Para chegar a este ponto, centrar-me-ei na articulação
do texto, os fios da trama.
Em primeiro lugar, temos a questão da razão de ser do
drama de Hamlet. É o seguinte: o pai retorna em forma de
fantasma para revelar uma verdade, o crime que provocou
sua morte, efeito de uma traição que o surpreendeu enquanto
dormia sobre um leito de flores. Este crime excluído será a
cena que se reproduzirá no prólogo da
play-scene
. O pai sabe
que morreu por vontade do irmão, quem “
arrebatou-lhe a
vida, a coroa e a esposa
”, e retorna para ordenar ao filho não
apenas vingança contra seu assassino, mas também para pôr
em primeiro plano a luxúria da rainha, algo que não havia
escapado à observação do filho. No entanto, para Gertrude,
o espectro pede respeito. O que Lacan assinala é que Hamlet
se debate com um desejo, mas este desejo está longe de ser
o seu próprio porque a chave não é seu desejo por sua mãe,
mas, pelo contrário, o desejo de sua mãe.
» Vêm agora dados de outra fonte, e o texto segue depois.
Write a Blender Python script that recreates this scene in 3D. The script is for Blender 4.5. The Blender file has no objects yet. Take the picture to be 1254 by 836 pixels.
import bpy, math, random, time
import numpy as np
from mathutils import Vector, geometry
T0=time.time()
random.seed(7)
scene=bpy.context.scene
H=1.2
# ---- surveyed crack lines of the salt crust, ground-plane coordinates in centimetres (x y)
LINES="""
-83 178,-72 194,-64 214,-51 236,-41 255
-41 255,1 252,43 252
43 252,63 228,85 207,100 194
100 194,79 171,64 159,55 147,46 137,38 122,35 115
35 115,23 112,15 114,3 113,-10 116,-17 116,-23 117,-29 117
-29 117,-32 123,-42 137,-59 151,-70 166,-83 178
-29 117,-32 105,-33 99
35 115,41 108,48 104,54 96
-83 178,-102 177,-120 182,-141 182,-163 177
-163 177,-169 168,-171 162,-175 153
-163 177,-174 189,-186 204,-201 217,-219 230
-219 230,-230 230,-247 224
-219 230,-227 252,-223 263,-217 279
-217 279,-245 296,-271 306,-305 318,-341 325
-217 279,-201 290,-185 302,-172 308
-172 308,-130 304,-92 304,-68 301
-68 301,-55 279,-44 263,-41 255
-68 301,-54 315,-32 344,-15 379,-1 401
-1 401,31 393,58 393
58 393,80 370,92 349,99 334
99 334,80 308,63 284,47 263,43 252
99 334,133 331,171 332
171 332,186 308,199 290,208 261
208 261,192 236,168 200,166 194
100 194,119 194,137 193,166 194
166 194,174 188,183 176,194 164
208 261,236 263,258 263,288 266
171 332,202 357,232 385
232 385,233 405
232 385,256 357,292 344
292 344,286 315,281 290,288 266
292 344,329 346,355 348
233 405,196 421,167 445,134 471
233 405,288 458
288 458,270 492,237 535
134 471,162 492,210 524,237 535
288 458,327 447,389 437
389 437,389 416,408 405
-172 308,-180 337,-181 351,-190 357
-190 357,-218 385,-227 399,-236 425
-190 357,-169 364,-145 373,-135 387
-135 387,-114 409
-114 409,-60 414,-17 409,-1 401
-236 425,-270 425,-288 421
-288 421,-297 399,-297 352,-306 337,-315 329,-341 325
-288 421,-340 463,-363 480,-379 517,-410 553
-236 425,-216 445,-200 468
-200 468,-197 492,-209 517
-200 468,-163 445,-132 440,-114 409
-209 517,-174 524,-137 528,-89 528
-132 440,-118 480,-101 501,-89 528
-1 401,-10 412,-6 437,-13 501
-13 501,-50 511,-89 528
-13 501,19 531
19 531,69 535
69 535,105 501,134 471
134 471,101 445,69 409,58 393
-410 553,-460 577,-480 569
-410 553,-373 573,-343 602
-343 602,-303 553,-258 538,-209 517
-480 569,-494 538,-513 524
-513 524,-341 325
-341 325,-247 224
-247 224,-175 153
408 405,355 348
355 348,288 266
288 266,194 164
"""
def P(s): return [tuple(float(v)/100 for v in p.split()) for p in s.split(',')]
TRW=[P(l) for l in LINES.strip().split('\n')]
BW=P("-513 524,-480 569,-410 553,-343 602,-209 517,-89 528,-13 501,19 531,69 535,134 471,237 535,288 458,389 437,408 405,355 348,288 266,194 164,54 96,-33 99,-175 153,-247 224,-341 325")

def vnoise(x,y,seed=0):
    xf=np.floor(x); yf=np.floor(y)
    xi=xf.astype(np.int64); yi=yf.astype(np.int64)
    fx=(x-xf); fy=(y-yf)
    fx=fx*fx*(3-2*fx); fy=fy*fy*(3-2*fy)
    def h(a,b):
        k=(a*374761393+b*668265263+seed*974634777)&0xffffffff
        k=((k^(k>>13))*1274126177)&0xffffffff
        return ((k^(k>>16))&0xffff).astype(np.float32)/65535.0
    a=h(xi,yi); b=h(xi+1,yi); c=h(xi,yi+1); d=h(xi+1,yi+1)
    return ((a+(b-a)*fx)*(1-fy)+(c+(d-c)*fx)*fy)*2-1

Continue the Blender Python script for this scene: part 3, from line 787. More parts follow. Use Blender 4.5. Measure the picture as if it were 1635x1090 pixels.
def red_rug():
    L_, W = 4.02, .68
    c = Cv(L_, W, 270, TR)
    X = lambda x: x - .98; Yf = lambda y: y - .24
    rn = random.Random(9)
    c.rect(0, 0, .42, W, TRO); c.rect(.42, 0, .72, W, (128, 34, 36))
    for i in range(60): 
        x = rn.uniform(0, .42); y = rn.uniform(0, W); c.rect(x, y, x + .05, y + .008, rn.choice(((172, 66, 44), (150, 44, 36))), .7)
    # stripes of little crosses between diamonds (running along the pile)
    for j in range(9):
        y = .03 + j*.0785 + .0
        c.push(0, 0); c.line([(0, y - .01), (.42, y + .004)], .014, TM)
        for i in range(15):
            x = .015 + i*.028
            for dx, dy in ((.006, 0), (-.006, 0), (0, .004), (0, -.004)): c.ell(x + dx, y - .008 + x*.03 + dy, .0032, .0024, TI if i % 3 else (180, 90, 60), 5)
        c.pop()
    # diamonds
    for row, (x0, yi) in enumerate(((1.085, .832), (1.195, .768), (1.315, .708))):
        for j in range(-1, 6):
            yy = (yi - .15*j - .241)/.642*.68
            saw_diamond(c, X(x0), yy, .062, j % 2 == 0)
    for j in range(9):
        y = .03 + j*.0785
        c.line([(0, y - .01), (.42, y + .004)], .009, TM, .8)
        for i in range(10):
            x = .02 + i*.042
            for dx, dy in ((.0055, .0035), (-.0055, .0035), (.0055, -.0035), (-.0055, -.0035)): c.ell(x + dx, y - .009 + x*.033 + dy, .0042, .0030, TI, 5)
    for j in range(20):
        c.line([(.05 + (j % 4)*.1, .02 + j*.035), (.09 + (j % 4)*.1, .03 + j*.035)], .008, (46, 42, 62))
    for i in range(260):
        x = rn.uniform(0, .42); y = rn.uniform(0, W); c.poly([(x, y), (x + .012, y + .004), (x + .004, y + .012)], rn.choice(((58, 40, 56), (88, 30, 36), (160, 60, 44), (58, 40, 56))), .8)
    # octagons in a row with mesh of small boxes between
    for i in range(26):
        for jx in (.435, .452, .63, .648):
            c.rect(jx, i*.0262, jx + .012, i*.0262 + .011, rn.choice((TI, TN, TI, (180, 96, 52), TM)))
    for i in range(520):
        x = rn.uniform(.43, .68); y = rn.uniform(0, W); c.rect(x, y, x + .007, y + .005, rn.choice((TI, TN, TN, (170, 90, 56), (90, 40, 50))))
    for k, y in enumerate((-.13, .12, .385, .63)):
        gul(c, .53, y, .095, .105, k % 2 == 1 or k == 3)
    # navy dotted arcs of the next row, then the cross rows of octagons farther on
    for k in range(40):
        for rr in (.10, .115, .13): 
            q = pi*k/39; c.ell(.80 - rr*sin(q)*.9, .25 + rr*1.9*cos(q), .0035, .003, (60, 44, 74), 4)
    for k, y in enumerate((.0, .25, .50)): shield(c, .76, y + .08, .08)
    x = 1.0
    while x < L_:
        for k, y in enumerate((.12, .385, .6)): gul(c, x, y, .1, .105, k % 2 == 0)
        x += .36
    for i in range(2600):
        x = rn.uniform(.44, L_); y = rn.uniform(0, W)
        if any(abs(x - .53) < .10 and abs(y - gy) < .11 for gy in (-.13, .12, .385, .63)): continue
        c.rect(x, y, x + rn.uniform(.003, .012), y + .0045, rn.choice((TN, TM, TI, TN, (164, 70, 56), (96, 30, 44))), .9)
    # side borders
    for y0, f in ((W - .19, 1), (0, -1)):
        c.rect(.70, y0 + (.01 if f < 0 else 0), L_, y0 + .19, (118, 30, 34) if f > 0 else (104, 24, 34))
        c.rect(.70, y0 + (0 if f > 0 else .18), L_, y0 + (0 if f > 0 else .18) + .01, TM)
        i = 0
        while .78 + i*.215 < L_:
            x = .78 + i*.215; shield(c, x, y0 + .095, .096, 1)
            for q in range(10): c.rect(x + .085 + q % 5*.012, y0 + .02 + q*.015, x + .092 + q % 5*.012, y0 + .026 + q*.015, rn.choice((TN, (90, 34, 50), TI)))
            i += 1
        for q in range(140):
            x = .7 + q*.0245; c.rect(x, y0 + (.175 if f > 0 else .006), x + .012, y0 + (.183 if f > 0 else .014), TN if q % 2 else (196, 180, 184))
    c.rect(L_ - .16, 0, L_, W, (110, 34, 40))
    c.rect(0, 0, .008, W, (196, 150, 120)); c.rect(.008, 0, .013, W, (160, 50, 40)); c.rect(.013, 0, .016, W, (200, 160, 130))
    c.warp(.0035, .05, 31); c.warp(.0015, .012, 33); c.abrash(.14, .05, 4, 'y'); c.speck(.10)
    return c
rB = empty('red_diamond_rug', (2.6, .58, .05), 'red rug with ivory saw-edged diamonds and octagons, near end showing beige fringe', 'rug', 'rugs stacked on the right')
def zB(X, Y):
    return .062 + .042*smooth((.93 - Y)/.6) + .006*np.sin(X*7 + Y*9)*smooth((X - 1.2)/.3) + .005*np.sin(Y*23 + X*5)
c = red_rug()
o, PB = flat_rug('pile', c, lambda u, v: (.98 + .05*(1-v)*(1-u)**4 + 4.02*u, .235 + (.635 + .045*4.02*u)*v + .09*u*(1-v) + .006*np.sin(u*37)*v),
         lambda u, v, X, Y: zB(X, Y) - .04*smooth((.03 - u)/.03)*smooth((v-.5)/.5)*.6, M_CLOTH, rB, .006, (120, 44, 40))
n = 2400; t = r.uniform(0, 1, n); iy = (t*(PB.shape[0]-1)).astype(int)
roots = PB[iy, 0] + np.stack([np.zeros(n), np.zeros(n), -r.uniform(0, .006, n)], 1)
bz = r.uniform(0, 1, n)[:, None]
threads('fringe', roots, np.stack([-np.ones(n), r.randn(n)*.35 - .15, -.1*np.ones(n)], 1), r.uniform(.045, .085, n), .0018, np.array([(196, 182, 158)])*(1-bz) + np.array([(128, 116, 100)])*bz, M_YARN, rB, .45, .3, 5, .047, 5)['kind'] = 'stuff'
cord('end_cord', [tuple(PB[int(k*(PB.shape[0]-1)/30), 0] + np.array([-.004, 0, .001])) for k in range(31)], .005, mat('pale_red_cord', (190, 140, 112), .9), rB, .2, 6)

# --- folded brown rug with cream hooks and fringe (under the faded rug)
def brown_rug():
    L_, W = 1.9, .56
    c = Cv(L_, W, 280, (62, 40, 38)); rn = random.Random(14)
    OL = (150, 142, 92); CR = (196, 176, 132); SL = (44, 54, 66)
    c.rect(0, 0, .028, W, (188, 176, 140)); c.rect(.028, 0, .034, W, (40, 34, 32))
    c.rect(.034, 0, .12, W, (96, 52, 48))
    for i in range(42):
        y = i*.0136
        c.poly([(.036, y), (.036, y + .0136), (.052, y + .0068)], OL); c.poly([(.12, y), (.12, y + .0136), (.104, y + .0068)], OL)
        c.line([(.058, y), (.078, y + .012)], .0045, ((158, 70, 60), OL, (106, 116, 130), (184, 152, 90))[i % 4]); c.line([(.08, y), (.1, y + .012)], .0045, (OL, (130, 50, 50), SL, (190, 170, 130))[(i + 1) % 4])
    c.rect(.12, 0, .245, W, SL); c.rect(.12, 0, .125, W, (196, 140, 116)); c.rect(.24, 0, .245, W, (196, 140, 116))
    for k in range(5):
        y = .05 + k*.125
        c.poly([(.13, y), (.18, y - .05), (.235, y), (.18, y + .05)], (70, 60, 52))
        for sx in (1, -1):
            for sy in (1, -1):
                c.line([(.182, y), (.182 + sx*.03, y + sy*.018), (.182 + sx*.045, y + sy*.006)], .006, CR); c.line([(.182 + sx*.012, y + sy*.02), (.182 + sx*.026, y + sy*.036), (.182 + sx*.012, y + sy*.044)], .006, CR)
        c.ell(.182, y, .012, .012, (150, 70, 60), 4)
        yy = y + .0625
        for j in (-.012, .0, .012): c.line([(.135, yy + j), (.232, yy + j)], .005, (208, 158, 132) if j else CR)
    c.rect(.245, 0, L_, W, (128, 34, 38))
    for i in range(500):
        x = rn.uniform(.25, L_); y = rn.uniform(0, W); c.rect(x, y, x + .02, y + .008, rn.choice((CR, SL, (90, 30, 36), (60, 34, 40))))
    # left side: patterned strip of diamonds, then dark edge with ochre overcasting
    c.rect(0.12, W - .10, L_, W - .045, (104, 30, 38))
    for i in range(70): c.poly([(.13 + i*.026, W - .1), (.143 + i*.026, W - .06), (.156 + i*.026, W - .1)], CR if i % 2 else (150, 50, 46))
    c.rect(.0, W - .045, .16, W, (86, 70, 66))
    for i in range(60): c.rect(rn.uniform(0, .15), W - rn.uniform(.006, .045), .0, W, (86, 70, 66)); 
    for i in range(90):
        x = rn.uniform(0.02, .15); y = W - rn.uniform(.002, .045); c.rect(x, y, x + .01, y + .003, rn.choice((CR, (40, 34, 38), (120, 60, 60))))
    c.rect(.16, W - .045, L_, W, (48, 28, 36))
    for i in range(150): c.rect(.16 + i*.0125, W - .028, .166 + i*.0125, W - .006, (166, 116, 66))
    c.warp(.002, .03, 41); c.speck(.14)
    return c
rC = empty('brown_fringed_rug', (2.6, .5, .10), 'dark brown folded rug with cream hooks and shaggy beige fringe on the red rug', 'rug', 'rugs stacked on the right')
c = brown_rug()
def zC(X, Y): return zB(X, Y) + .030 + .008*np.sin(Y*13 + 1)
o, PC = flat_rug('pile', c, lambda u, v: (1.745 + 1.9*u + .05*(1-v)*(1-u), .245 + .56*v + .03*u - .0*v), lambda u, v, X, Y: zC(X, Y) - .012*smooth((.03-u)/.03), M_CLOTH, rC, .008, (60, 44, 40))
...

E chegamos ao ponto: esse crime que se oculta do
mundo da cena é o que Lacan marca como o elemento capital
sem o qual o drama não teria razão de ser. É em relação a
isso que ganha importância a função da
play-scene
, que é
encenação dessa cena que permaneceria oculta, dirigida por
um mestre de cerimônias que será o próprio Hamlet.